» EXERCISE PROMPT: Search the material for the word "wide" and report each line where it turns up.

-- START OF ENTRIES --

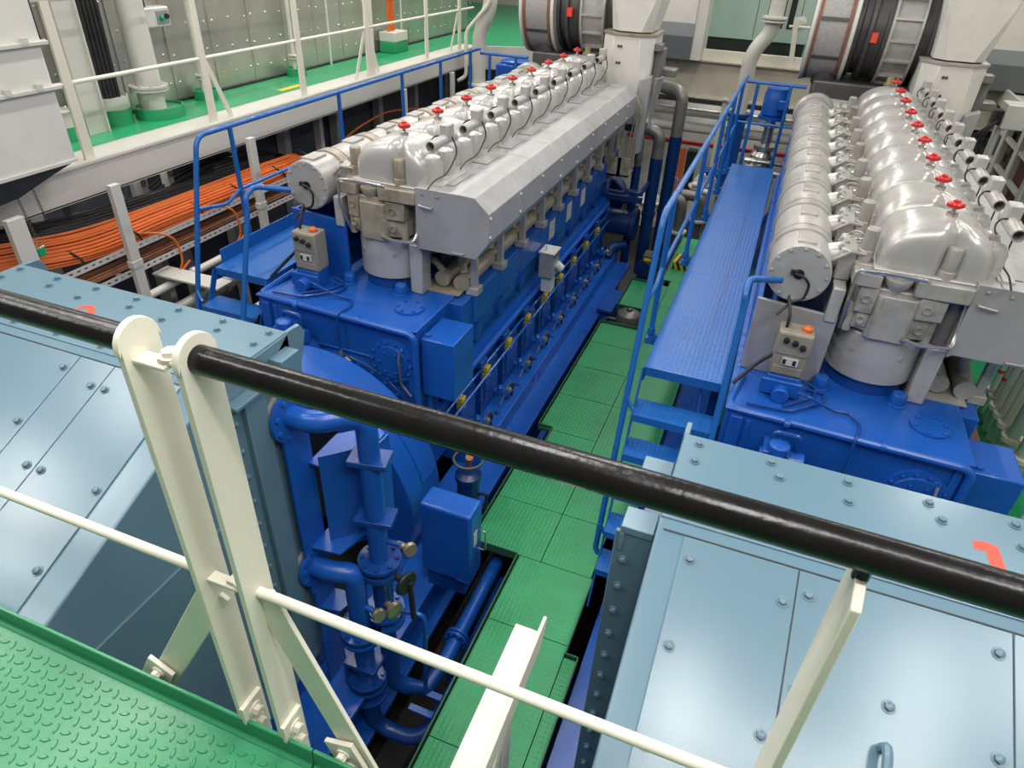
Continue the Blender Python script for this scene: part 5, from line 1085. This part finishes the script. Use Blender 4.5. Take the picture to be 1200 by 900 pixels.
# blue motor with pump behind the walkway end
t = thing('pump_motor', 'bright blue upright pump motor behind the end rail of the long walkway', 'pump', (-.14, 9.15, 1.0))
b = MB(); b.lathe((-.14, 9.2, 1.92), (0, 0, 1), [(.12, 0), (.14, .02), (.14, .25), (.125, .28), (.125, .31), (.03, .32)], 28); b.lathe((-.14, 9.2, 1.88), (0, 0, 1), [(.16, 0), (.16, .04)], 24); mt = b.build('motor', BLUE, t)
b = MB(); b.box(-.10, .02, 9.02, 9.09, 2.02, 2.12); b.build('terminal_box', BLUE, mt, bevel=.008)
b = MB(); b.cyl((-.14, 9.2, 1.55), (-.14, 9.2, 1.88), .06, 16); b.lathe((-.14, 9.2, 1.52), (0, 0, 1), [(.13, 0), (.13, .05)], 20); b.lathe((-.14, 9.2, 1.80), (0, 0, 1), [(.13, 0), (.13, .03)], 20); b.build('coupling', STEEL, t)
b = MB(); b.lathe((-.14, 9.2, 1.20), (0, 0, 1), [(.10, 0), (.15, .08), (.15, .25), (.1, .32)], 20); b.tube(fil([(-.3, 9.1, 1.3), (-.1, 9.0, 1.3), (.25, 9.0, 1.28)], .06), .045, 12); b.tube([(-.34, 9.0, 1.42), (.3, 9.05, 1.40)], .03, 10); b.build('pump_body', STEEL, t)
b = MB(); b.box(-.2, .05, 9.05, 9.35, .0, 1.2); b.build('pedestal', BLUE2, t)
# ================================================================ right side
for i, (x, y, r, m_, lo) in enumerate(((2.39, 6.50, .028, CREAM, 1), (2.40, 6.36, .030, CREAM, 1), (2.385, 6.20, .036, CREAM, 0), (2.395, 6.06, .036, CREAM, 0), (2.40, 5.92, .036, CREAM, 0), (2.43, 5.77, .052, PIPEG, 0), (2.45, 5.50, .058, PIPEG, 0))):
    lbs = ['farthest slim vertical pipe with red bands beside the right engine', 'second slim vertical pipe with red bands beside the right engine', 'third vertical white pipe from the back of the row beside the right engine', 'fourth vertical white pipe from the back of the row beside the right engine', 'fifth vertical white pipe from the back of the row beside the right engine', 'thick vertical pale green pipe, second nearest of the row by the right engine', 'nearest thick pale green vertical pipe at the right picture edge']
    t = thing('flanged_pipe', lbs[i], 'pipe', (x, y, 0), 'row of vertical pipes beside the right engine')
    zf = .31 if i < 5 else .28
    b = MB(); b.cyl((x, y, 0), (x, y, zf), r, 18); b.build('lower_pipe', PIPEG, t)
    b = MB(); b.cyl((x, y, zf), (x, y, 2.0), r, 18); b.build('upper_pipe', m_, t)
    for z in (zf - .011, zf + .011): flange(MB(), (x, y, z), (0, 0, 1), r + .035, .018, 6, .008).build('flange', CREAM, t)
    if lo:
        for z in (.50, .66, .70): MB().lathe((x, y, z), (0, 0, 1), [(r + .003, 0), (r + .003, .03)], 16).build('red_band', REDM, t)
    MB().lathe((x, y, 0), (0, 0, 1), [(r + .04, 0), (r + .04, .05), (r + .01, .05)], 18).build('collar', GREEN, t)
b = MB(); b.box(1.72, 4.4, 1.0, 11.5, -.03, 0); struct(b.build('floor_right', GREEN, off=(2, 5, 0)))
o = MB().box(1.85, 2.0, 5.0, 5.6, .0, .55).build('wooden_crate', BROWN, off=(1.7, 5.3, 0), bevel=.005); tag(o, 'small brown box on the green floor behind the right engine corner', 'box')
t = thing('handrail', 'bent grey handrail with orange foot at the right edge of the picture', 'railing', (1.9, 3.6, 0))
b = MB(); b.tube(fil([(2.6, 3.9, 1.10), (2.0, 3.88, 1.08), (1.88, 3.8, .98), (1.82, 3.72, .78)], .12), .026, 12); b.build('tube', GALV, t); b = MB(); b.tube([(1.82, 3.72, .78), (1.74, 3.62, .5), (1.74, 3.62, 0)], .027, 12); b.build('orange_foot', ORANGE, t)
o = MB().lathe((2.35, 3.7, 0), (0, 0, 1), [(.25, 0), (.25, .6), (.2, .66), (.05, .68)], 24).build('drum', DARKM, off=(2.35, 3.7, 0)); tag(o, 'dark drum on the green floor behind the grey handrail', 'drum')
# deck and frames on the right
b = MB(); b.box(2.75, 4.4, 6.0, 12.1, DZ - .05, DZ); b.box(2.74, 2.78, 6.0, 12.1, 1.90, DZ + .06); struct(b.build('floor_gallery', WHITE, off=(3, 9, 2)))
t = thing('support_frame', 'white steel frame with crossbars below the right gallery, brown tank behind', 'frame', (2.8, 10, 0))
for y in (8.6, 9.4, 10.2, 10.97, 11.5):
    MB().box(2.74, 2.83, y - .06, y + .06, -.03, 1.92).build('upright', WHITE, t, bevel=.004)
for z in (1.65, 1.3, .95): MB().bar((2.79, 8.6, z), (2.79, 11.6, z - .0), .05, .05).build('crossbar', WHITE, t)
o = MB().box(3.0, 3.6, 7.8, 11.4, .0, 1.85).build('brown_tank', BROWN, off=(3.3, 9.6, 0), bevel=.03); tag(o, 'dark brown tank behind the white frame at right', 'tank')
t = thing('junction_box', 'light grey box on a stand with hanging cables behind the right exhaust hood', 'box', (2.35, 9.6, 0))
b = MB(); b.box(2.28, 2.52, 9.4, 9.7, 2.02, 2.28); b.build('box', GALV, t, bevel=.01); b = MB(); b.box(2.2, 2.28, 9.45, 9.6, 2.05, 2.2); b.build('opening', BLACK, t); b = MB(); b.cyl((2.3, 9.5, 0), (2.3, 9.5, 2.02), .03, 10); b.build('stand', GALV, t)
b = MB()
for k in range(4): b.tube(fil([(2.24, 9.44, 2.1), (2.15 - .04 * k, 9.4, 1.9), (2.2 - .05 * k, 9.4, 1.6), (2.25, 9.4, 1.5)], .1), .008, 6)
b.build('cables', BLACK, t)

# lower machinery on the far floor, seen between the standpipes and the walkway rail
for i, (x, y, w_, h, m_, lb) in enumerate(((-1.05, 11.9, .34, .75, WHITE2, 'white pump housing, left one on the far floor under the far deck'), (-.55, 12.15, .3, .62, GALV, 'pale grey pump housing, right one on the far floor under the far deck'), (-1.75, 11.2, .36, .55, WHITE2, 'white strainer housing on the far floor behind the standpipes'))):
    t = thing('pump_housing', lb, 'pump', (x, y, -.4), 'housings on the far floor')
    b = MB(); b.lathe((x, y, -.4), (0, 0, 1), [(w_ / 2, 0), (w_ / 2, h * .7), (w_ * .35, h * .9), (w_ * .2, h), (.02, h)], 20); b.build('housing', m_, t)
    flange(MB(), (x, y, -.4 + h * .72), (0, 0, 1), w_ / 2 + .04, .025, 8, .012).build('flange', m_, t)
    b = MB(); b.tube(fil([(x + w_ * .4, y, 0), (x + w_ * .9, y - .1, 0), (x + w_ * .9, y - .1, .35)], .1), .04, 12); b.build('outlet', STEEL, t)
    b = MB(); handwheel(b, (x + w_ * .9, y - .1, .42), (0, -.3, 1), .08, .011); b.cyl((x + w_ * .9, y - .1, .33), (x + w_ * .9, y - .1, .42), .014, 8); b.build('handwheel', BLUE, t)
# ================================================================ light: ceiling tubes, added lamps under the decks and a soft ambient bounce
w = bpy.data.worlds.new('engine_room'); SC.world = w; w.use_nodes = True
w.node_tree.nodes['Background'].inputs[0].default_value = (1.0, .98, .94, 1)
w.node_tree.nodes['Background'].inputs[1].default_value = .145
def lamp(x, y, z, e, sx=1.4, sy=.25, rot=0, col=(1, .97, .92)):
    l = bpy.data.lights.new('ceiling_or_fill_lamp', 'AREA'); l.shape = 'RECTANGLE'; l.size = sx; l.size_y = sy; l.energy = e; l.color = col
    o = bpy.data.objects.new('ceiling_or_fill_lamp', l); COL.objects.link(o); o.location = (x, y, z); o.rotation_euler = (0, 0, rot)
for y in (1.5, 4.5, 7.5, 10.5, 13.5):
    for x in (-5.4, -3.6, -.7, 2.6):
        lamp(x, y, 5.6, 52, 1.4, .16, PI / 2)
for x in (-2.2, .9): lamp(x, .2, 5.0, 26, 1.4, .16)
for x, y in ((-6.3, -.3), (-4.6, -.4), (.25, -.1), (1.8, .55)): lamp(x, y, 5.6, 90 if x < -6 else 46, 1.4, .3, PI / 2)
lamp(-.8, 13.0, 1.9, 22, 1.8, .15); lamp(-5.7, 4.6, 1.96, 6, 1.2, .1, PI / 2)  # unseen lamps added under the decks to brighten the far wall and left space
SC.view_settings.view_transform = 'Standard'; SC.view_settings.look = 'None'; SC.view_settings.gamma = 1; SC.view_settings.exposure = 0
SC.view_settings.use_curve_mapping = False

-- END OF ENTRIES --
-- START OF ENTRIES --

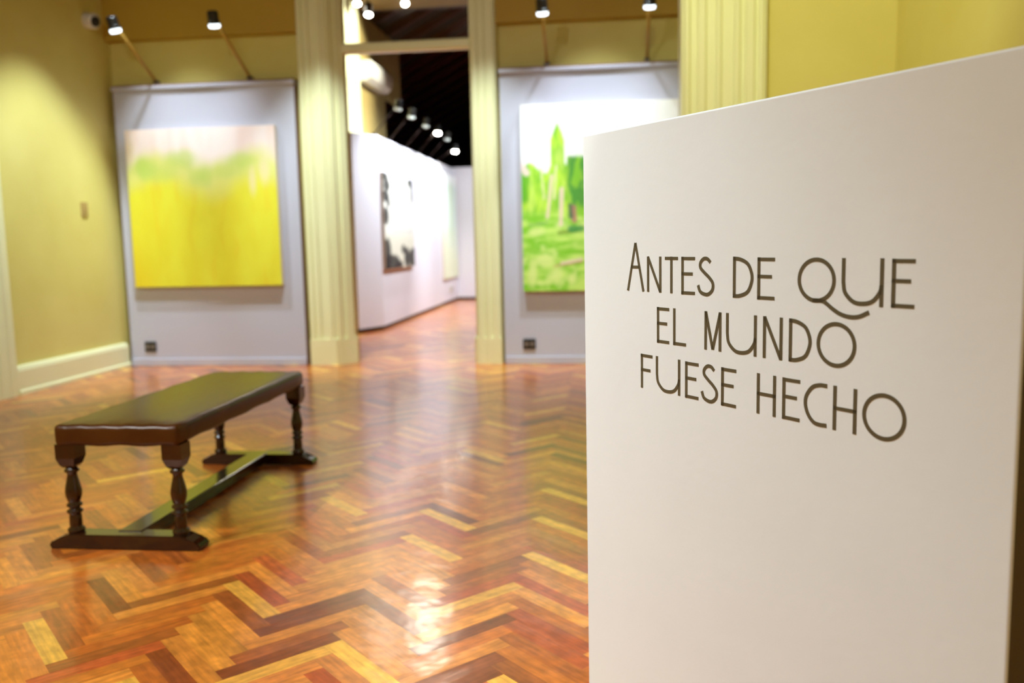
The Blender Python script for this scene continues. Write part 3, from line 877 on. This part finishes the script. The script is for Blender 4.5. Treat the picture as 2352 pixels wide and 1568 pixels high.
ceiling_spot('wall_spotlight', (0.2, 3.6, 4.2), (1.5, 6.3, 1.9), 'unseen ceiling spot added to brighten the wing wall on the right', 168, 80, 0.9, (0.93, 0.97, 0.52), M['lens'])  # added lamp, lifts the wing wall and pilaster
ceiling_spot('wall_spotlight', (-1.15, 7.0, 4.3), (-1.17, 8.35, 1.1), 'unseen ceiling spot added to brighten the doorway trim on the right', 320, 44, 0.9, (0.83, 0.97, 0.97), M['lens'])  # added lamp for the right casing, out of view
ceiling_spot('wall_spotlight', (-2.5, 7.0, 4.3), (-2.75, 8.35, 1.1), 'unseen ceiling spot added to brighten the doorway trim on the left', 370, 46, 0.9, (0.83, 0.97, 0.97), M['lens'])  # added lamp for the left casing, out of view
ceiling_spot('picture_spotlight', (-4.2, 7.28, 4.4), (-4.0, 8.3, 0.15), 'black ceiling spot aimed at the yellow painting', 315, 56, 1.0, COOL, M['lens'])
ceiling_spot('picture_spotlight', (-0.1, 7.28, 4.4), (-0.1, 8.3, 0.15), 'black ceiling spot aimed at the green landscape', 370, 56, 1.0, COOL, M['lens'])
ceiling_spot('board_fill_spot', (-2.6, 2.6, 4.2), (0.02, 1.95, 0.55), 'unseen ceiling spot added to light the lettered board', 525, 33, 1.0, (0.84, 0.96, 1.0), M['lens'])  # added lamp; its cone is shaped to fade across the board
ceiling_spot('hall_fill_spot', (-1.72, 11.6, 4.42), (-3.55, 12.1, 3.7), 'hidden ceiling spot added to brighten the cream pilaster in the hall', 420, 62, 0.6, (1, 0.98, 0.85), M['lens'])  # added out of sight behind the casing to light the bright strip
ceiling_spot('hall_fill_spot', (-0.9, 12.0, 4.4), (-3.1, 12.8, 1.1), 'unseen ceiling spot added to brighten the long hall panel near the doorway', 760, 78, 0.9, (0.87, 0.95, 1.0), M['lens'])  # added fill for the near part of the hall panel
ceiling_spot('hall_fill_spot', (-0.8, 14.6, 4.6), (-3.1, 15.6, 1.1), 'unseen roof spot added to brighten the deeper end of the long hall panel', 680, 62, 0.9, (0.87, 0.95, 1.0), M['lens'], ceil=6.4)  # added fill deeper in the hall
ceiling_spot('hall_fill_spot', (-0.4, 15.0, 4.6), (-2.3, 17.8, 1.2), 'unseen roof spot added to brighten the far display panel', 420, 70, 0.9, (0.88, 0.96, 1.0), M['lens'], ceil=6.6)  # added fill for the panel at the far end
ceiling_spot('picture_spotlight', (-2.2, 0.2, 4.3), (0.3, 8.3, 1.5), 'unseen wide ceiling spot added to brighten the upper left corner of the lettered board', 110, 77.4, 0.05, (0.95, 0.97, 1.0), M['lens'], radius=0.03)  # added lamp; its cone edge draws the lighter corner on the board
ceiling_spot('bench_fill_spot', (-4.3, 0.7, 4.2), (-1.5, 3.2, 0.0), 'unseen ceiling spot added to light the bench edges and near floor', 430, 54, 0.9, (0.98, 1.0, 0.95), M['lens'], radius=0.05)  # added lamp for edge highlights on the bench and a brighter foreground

-- END OF ENTRIES --

» FINISHED EXERCISE:
The Blender Python script for this scene continues. Write part 3, from line 877 on. This part finishes the script. The script is for Blender 4.5. Treat the picture as 2352 pixels wide and 1568 pixels high.
ceiling_spot('picture_spotlight', (-2.2, 0.2, 4.3), (0.3, 8.3, 1.5), 'unseen wide ceiling spot added to brighten the upper left corner of the lettered board', 110, 77.4, 0.05, (0.95, 0.97, 1.0), M['lens'], radius=0.03)  # added lamp; its cone edge draws the lighter corner on the board